Mary Ellen Mark has brought to her work on movie sets the same exceptional sensitivity and uncanny ability to show the humanity of her subjects that she has shown in her photo essays. Never one to avoid the difficult subject or situation, her work tackles actors and directors with her photo journalist’s eye, always direct and uncompromising.
Hired by the foremost directors of our time, and given access to the most distinguished actors on the screen, her work provides insight into the personalities and life on the sets. Truffaut, Bunuel, Fellini, Coppola, Tim Burton, Brando, Nicholson, Deneuve, Hoffman, Depp, and Blanchett are some of the subjects she has captured in unguarded moments and in her always arresting compositions. The films include classics from Apocalypse Now, One Flew Over the Cuckoo’s Nest to Moulin Rouge, Babel, and Sweeney Todd, among many others.

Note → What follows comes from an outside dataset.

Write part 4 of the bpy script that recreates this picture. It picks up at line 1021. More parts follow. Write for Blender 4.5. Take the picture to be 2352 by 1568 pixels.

Mary Ellen Mark is one of the most prominent documentary photographers of our day. Her photographs provide an unflinching look into the lives of the poor, the sick, and the destitute of our society, always with extraordinary sympathy and regard for her subjects. Her honors and awards are numerous. They include the Cornell Capa Award by the International Center of Photography in 2001. She has also received the Infinity Award for Journalism, an Erna & Victor Hasselblad Foundation Grant, and a Walter Annenberg Grant. Her work has been shown in exhibitions world- wide and her sixteen books include Falkland Road, Ward 81, Streetwise, Indian Circus, Portraits, Twins, and Exposure. Her work appears in many publications including the New Yorker and Vanity Fair.